▶ **THE REQUEST**
Please repeat the records exactly from their first line, finishing at the line containing "return float((base_height(X, Y)+heaps(X, Y))[0])" and including it.

==== INFORMATION SUPPLIED ====

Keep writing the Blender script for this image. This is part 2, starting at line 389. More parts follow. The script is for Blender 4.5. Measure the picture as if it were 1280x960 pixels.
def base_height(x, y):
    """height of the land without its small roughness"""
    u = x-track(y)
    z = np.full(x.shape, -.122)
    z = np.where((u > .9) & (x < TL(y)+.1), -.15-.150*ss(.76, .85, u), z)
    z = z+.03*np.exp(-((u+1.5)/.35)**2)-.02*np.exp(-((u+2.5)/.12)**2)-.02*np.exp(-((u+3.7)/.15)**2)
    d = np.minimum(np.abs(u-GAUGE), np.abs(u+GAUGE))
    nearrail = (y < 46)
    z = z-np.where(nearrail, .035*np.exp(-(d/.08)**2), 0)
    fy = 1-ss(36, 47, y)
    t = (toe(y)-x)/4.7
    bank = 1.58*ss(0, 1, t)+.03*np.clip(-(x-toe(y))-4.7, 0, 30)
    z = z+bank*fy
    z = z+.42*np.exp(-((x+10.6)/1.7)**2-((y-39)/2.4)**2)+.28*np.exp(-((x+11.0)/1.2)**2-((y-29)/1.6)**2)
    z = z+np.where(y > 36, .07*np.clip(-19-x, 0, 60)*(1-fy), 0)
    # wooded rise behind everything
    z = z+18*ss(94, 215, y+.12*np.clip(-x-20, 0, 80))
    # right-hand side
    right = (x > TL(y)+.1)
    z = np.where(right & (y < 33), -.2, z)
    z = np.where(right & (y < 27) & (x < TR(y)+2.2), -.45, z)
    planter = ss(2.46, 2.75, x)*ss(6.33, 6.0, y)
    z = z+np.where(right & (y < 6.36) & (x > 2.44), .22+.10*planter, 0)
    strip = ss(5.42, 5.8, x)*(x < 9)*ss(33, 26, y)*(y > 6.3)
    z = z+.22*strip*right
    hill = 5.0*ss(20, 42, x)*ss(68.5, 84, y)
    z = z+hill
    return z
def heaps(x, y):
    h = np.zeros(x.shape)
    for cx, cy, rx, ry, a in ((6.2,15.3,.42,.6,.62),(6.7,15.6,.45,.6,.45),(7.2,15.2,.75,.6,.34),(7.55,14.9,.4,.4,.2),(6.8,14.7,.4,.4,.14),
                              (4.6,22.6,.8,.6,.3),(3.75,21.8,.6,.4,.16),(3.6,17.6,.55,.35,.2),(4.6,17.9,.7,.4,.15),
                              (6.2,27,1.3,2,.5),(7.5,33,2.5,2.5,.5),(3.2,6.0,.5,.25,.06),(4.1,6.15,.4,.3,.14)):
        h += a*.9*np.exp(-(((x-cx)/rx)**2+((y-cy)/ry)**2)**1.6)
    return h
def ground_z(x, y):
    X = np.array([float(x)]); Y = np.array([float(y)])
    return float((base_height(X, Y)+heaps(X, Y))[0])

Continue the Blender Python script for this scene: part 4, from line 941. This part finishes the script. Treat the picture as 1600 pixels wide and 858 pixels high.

====

▶ **EXPECTED OUTPUT**
Keep writing the Blender script for this image. This is part 2, starting at line 389. More parts follow. The script is for Blender 4.5. Measure the picture as if it were 1280x960 pixels.
def base_height(x, y):
    """height of the land without its small roughness"""
    u = x-track(y)
    z = np.full(x.shape, -.122)
    z = np.where((u > .9) & (x < TL(y)+.1), -.15-.150*ss(.76, .85, u), z)
    z = z+.03*np.exp(-((u+1.5)/.35)**2)-.02*np.exp(-((u+2.5)/.12)**2)-.02*np.exp(-((u+3.7)/.15)**2)
    d = np.minimum(np.abs(u-GAUGE), np.abs(u+GAUGE))
    nearrail = (y < 46)
    z = z-np.where(nearrail, .035*np.exp(-(d/.08)**2), 0)
    fy = 1-ss(36, 47, y)
    t = (toe(y)-x)/4.7
    bank = 1.58*ss(0, 1, t)+.03*np.clip(-(x-toe(y))-4.7, 0, 30)
    z = z+bank*fy
    z = z+.42*np.exp(-((x+10.6)/1.7)**2-((y-39)/2.4)**2)+.28*np.exp(-((x+11.0)/1.2)**2-((y-29)/1.6)**2)
    z = z+np.where(y > 36, .07*np.clip(-19-x, 0, 60)*(1-fy), 0)
    # wooded rise behind everything
    z = z+18*ss(94, 215, y+.12*np.clip(-x-20, 0, 80))
    # right-hand side
    right = (x > TL(y)+.1)
    z = np.where(right & (y < 33), -.2, z)
    z = np.where(right & (y < 27) & (x < TR(y)+2.2), -.45, z)
    planter = ss(2.46, 2.75, x)*ss(6.33, 6.0, y)
    z = z+np.where(right & (y < 6.36) & (x > 2.44), .22+.10*planter, 0)
    strip = ss(5.42, 5.8, x)*(x < 9)*ss(33, 26, y)*(y > 6.3)
    z = z+.22*strip*right
    hill = 5.0*ss(20, 42, x)*ss(68.5, 84, y)
    z = z+hill
    return z
def heaps(x, y):
    h = np.zeros(x.shape)
    for cx, cy, rx, ry, a in ((6.2,15.3,.42,.6,.62),(6.7,15.6,.45,.6,.45),(7.2,15.2,.75,.6,.34),(7.55,14.9,.4,.4,.2),(6.8,14.7,.4,.4,.14),
                              (4.6,22.6,.8,.6,.3),(3.75,21.8,.6,.4,.16),(3.6,17.6,.55,.35,.2),(4.6,17.9,.7,.4,.15),
                              (6.2,27,1.3,2,.5),(7.5,33,2.5,2.5,.5),(3.2,6.0,.5,.25,.06),(4.1,6.15,.4,.3,.14)):
        h += a*.9*np.exp(-(((x-cx)/rx)**2+((y-cy)/ry)**2)**1.6)
    return h
def ground_z(x, y):
    X = np.array([float(x)]); Y = np.array([float(y)])
    return float((base_height(X, Y)+heaps(X, Y))[0])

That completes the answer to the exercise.